The Fragile State of Yountville’s Workforce Housing

Eighty-two percent of the people who work in Yountville do not live in Yountville. The Town’s own Housing Element documents the figure. It has not improved in any recent decade.

That single number is the starting point for the essay because it exposes the basic contradiction at the heart of Yountville’s economy. The town depends every day on workers who clean hotel rooms, cook meals, care for seniors, pour wine, maintain streets, staff shops, tend gardens, and keep civic life functioning. But the vast majority of those workers cannot afford to live in the place their labor sustains.

The article follows that contradiction through the actual housing math. It compares wages, rents, utilities, income bands, unit sizes, and Yountville’s existing deed-restricted housing inventory.

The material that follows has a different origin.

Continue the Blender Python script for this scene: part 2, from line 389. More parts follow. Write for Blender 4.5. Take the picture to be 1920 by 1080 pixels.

What emerges is not a vague affordability problem, but a precise structural failure: the town has some affordable housing, but too little of it, too much of it aimed at the wrong income tiers, and almost none of the small studio housing that would match the needs of the entry-level workforce.

The essay argues that this condition did not happen by accident. It is the cumulative result of decades of defensible choices: preserving town character, limiting growth, protecting scarcity, and relying on private development agreements to produce workforce housing at the margins. Those choices helped make Yountville beautiful and valuable. They also helped produce a town where the people who keep the place running mostly have to live somewhere else.

At its core, the piece asks readers to look past impressions and confront the math. Before Yountville can debate any proposed solution honestly, it has to acknowledge the problem clearly: workforce housing is not a favor to outsiders. It is part of the civic infrastructure of the town itself.